Das Elizabeth Bennet im Buch erst 18 war, also fast gleichaltrig mit Keira Knightley zu der Zeit, sei – so Wright – seine "erste und wichtigste Idee" gewesen. "Ich ging zur Produktionsfirma Working Title mit der Idee, dass Elizabeth 18 sein und von einer 18-Jährigen gespielt werden sollte. Es handelte sich um sehr junge Menschen, die sich zum ersten Mal verliebten." Die Arbeit mit Keira Knightley lief dann so gut, dass die den Auftakt zu einer langjährigen Verbindung bildete: Wright sollte später mit ihr noch Abbitte und Anna Karenina drehen. Ironischerweise könnte man an dieser Stelle eine Parallele zur Verbindung zwischen Lizzie und Mr. Darcy ziehen, denn – ähnlich wie bei den beiden Buchcharakteren – lief das erste Treffen zwischen ihnen eher suboptimal. "Wir hassten uns", sagte Knightley in diesem Interview – allerding mit einem Lächeln im Gesicht:
20 Jahre nach der Kinopremiere, noch einmal Stolz und Vorurteil zu sehen, ist immer noch ein großes Vergnügen. Der Cast ist aus heutiger Sicht noch ein wenig spektakulärer; Knightleys Gespür für Mimik, Timing, Betonung und Empathie ist preiswürdig und einnehmend; einzelne Szenen sind geradezu ikonisch (zum Beispiel DER Streit, der fast – aber nur fast – in einem Kuss mündet); der Film hat Rhythmus, Witz und Drama; die Landschaften, Kulissen und Kostüme sind wundervoll; und vor allem spürt man in jeder Sekunde, dass diese Produktion für alle Beteiligten etwas Besonderes war.
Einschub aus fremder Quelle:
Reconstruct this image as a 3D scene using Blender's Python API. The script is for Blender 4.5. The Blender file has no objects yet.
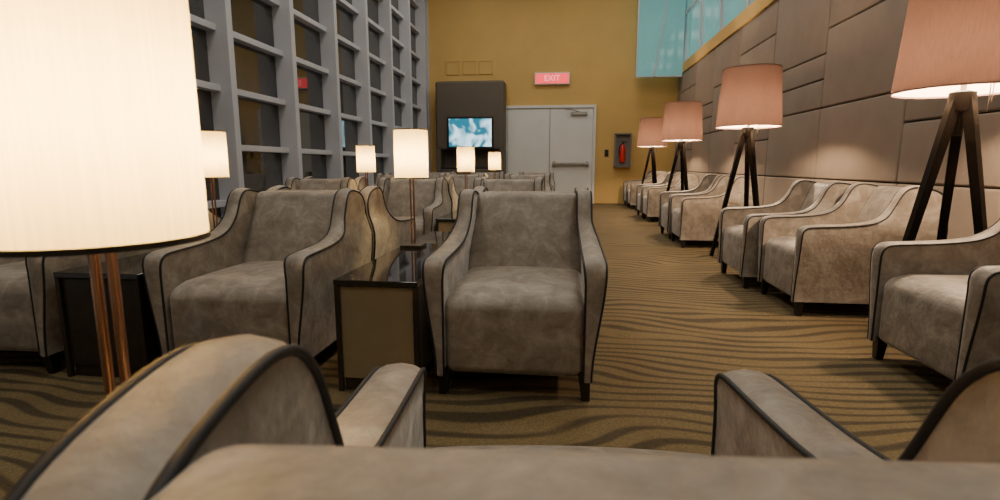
import bpy, bmesh, math, random
from mathutils import Vector, Matrix
random.seed(3)
sc = bpy.context.scene
COL = sc.collection

# ------------------------------------------------------------------ materials
def newmat(name):
    m = bpy.data.materials.new(name); m.use_nodes = True
    nt = m.node_tree
    b = nt.nodes["Principled BSDF"]
    return m, nt, b
def pbr(name, col, rough=0.6, metal=0.0, noise=None, bump=0.0, bscale=200, emis=None, estr=0, sheen=0, coat=0):
    m, nt, b = newmat(name)
    b.inputs["Base Color"].default_value = (*col, 1)
    b.inputs["Roughness"].default_value = rough
    b.inputs["Metallic"].default_value = metal
    if sheen:
        b.inputs["Sheen Weight"].default_value = sheen
        b.inputs["Sheen Roughness"].default_value = 0.35
        b.inputs["Sheen Tint"].default_value = (1, .95, .9, 1)
    if coat: b.inputs["Coat Weight"].default_value = coat
    if emis:
        b.inputs["Emission Color"].default_value = (*emis, 1)
        b.inputs["Emission Strength"].default_value = estr
    tc = nt.nodes.new("ShaderNodeTexCoord")
    if noise:
        sca, lo, hi = noise
        n = nt.nodes.new("ShaderNodeTexNoise"); n.inputs["Scale"].default_value = sca
        n.inputs["Detail"].default_value = 8; n.inputs["Roughness"].default_value = 0.62
        nt.links.new(tc.outputs["Object"], n.inputs["Vector"])
        r = nt.nodes.new("ShaderNodeValToRGB")
        r.color_ramp.elements[0].position = 0.36; r.color_ramp.elements[1].position = 0.64
        r.color_ramp.elements[0].color = (*[c*lo for c in col], 1)
        r.color_ramp.elements[1].color = (*[min(1, c*hi) for c in col], 1)
        nt.links.new(n.outputs["Fac"], r.inputs["Fac"])
        nt.links.new(r.outputs["Color"], b.inputs["Base Color"])
    if bump:
        n2 = nt.nodes.new("ShaderNodeTexNoise"); n2.inputs["Scale"].default_value = bscale
        n2.inputs["Detail"].default_value = 3
        nt.links.new(tc.outputs["Object"], n2.inputs["Vector"])
        bp = nt.nodes.new("ShaderNodeBump"); bp.inputs["Strength"].default_value = bump
        bp.inputs["Distance"].default_value = 0.01
        nt.links.new(n2.outputs["Fac"], bp.inputs["Height"])
        nt.links.new(bp.outputs["Normal"], b.inputs["Normal"])
    return m

M = {}
def velvet():
    m, nt, b = newmat("velvet_taupe")
    L = nt.links; N = nt.nodes
    tc = N.new("ShaderNodeTexCoord")
    n = N.new("ShaderNodeTexNoise"); n.inputs["Scale"].default_value = 10; n.inputs["Detail"].default_value = 9
    n.inputs["Roughness"].default_value = .68; n.inputs["Distortion"].default_value = .6
    L.new(tc.outputs["Object"], n.inputs["Vector"])
    r = N.new("ShaderNodeValToRGB"); e = r.color_ramp.elements
    e[0].position = .36; e[0].color = (.205, .175, .145, 1)
    e[1].position = .66; e[1].color = (.40, .352, .30, 1)
    k = e.new(.5); k.color = (.285, .245, .205, 1)
    L.new(n.outputs["Fac"], r.inputs["Fac"]); L.new(r.outputs["Color"], b.inputs["Base Color"])
    b.inputs["Roughness"].default_value = .55
    s = N.new("ShaderNodeMapRange"); s.inputs["From Min"].default_value = .35; s.inputs["From Max"].default_value = .65
    s.inputs["To Min"].default_value = .5; s.inputs["To Max"].default_value = 1.0
    L.new(n.outputs["Fac"], s.inputs["Value"]); L.new(s.outputs["Result"], b.inputs["Sheen Weight"])
    b.inputs["Sheen Roughness"].default_value = .3; b.inputs["Sheen Tint"].default_value = (1, .95, .9, 1)
    n2 = N.new("ShaderNodeTexNoise"); n2.inputs["Scale"].default_value = 45; n2.inputs["Detail"].default_value = 3
    L.new(tc.outputs["Object"], n2.inputs["Vector"])
    bp = N.new("ShaderNodeBump"); bp.inputs["Strength"].default_value = .3; bp.inputs["Distance"].default_value = .01
    L.new(n2.outputs["Fac"], bp.inputs["Height"]); L.new(bp.outputs["Normal"], b.inputs["Normal"])
    return m
M['velvet'] = velvet()
M['pipe'] = pbr("piping_black", (0.010, 0.010, 0.012), 0.6)
M['leg'] = pbr("leg_black", (0.012, 0.010, 0.009), 0.35)
M['wenge'] = pbr("tripod_dark_wood", (0.005, 0.0035, 0.003), 0.55, noise=(30, 0.7, 1.3))
M['wenge'].node_tree.nodes["Principled BSDF"].inputs["Specular IOR Level"].default_value = .15
M['ttop'] = pbr("table_top_gloss", (0.012, 0.010, 0.009), 0.04, noise=(6, 0.97, 1.03))
M['ttop'].node_tree.nodes["Principled BSDF"].inputs["IOR"].default_value = 1.75
M['tside'] = pbr("table_panel_olive", (0.27, 0.22, 0.135), 0.35, noise=(14, 0.96, 1.04))
M['tframe'] = pbr("table_frame_dark", (0.025, 0.018, 0.013), 0.35, noise=(14, 0.8, 1.2))
M['copper'] = pbr("copper_rod", (0.66, 0.38, 0.26), 0.16, 1.0, noise=(40, .95, 1.05))
M['chrome'] = pbr("chrome", (0.6, 0.57, 0.54), 0.2, 1.0, noise=(40, .95, 1.05))
M['ochre'] = pbr("wall_ochre_paint", (0.64, 0.42, 0.135), 0.7, noise=(1.2, .96, 1.04), bump=.05, bscale=150)
M['plain'] = pbr("wall_plain_paint", (0.40, 0.34, 0.26), 0.8, noise=(1.2, .95, 1.05))
M['ceil'] = pbr("ceiling_paint", (0.55, 0.53, 0.5), 0.8, noise=(1.2, .97, 1.03))
M['panel'] = pbr("padded_wall_fabric", (0.265, 0.212, 0.168), 0.7, noise=(3, .93, 1.07), bump=.12, bscale=120, sheen=.15)
M['gap'] = pbr("panel_gap_dark", (0.03, 0.025, 0.02), 0.8, noise=(3, .9, 1.1))
M['mull'] = pbr("mullion_white_metal", (0.53, 0.54, 0.60), 0.45, noise=(2, .97, 1.03))
M['glass'] = pbr("night_glass", (0.042, 0.040, 0.040), 0.02, noise=(.5, .6, 1.5))
M['glass'].node_tree.nodes["Principled BSDF"].inputs["IOR"].default_value = 1.9
M['door'] = pbr("door_white_paint", (0.76, 0.76, 0.74), 0.5, noise=(2, .97, 1.03))
M['metal'] = pbr("brushed_metal", (0.4, 0.38, 0.36), 0.35, 1.0, noise=(20, .9, 1.1))
M['dark'] = pbr("dark_plastic", (0.02, 0.02, 0.02), 0.3, noise=(20, .9, 1.1))
M['tvwall'] = pbr("media_panel_grey", (0.115, 0.095, 0.075), 0.6, noise=(2, .95, 1.05))
M['cab'] = pbr("cabinet_grey", (0.22, 0.2, 0.18), 0.5, noise=(2, .95, 1.05))
M['red'] = pbr("red_enamel", (0.6, 0.02, 0.02), 0.3, noise=(5, .95, 1.05))
M['white'] = pbr("white_plastic", (0.75, 0.73, 0.7), 0.4, noise=(5, .98, 1.02))
M['exit'] = pbr("exit_sign_face", (0.7, 0.05, 0.05), 0.4, emis=(1.0, 0.06, 0.08), estr=1.5, noise=(5, .98, 1.02))
M['exitl'] = pbr("exit_sign_letters", (0.9, 0.4, 0.4), 0.4, emis=(1, .35, .36), estr=1.5, noise=(5, .98, 1.02))
M['teal'] = pbr("teal_glass_glow", (0.08, 0.18, 0.18), 0.06, emis=(0.15, 0.37, 0.35), estr=0.62, noise=(.8, .7, 1.3))  # glass glows by itself, standing in for light from a room behind
M['bulb'] = pbr("bulb_glow", (1, .9, .7), 0.4, emis=(1, .75, .45), estr=20, noise=(5, .99, 1.01))
M['fillpanel'] = pbr("ceiling_fill_diffuser", (.9, .9, .9), 0.4, emis=(1, .93, .82), estr=2.0, noise=(5, .99, 1.01))  # glowing face of the added ceiling fill panels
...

So erinnern sich auch Pike und Knightley in ihrem gemeinsamen Interview an einen besonderen Zusammenhalt. Als Knightley und Matthew Matthew Macfadyen als Mr. Darcy morgens zwischen 3 und 4 Uhr zum Dreh des Happy Ends (bei Austen-Romanen braucht es ja hoffentlich keine Spoiler Warnings in dieser Hinsicht) antraten, hatte sich fast die gesamte Crew – auch der Teil, der eigentlich nicht arbeiten musste – aus dem Bett gequält, um dem Dreh dieser Szene beizuwohnen. Ein Herz wärmender Funfact, den man schon zu wissen glaubte, als man die Szene zum ersten Mal gesehen hatte.